After Elon Musk asked his Twitter followers to vote on whether he should sell 10% of his Tesla stock, the architect of the proposed billionaires tax that prompted the move dismissed the tweet as a stunt.

“Whether or not the world’s wealthiest man pays any taxes at all shouldn’t depend on the results of a Twitter poll,” said Ron Wyden, an Oregon Democrat and chair of the Senate finance committee. “It’s time for the billionaires income tax.”

When the poll closed on Sunday, nearly 3.5 million people had voted: 58% said Musk should sell the Tesla stock and 42% said he should not.

Asked for comment, he tweeted: “I was prepared to accept either outcome.”

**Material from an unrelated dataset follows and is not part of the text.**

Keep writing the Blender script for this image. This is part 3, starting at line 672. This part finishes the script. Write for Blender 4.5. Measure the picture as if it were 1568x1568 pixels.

Musk, who also owns SpaceX, was named by Forbes magazine as the first person worth more than $300bn. Reuters calculated that selling 10% of his Tesla shareholding would raise close to $21bn.

Wyden has led Democrats pushing for billionaires to pay taxes when stock prices go up even if they do not sell shares, a concept called “unrealised gains”.

Proponents of the tax say it would affect about 700 super-rich Americans, who would thus help pay for Joe Biden’s $1.75tn 10-year public spending proposal, which seeks to boost health and social care and to fund initiatives to tackle the climate crisis.

Unveiling his proposal last month, Wyden said: “There are two tax codes in America. The first is mandatory for workers who pay taxes out of every paycheck. The second is voluntary for billionaires who defer paying taxes for years, if not indefinitely.

“The billionaires income tax would ensure billionaires pay tax every year, just like working Americans. No working person in America thinks it’s right that they pay their taxes and billionaires don’t.”

Musk has a history of controversial behaviour on Twitter. Responding to Wyden’s original proposal, he tweeted: “Eventually, they run out of other people’s money and then they come for you.”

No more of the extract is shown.